Wikileaks. Assange lancia un appello, basta caccia alle streghe

LONDRA – Julian Assange oggi ha parlato ai suoi sostenitori, ma anche ai suoi acerrimi nemici. Lo ha dovuto fare da una finestra dell’ambasciata ecuadoregna,   per non rischiare di essere catturato dagli agenti di Scotland Yard. “Basta alla caccia alle streghe” ha invocato il fondatore di Wikileaks, rivolgendosi direttamente agli Stati Uniti che lo vorrebbero rinchiuso a vita in una cella, se non addirittura dentro una cassa da morto.

Dopo aver ringraziato l’Ecuador e il presidente  Rafael Correa per il coraggio mostrato nell’avergli concesso l’asilo e gli altri governi latinoamericani che si riuniranno per valutare il braccio di ferro tra Londra e Quito, il fondatore di Wikileaks ha ricordato le condizioni di detenzione in cui è costretto Bradley Manning, il soldato americano che avrebbe passato ad Assange i file segreti della diplomazia americana, e la sentenza condanna delle Pussy Riots emessa l’altro ieri a Mosca.
Julian Assange ha lanciato un accorato appello affinché il soldato americano Bradley Manning, accusato dagli Usa di aver trafugato e passato a Wikileaks informazioni militari segrete americane, venga liberato al più presto.
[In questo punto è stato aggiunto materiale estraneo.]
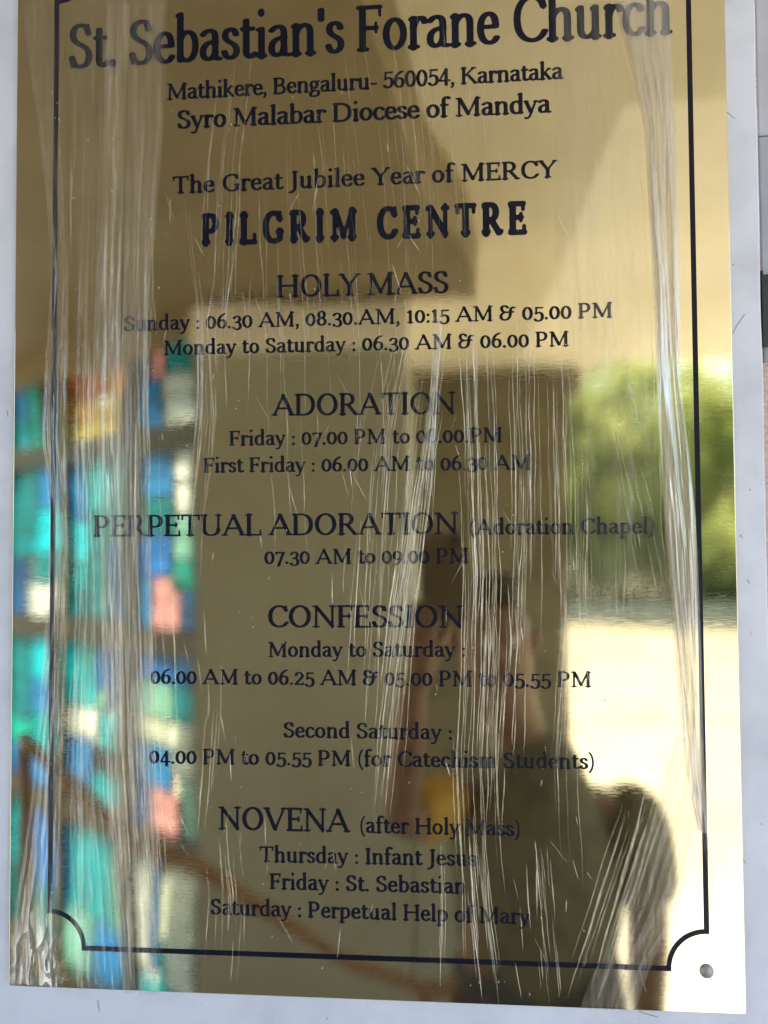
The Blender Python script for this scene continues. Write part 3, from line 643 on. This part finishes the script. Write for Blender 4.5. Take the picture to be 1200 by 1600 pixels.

Oggi un portavoce di Wikileak aveva lasciato intendere che se la Svezia si fosse impegnata formalmente a non consegnare Assange agli Stati Uniti, questo impegno avrebbe costituito una buona base di negoziato per mettere la parola fine alla vicenda. Una direzione nella quale sembravano muoversi anche, fra le righe, le diplomazie centramericane. Ma dopo i discorsi di Assange e di Garzon, privi di alcun riferimento in questo senso, il rompicapo diplomatico torna al punto di partenza e la prospettiva paventata dal ministro degli Esteri britannico William Hague, di tempi «considerevolmente lunghi» per la soluzione del caso, assume
sempre maggiore consistenza.

Assange è ricercato dalla Svezia per rispondere delle accuse di stupro e abusi sessuali e una corte britannica ha stabilito che Assange, rifugiato dal 19 giugno nell’ambasciata ecuadoriana a Londra, debba essere estradato. Il 41enne australiano teme di esser consegnato dalla Svezia agli Stati Uniti, dove rischia la pena di morte per aver diffuso materiale militare segreto.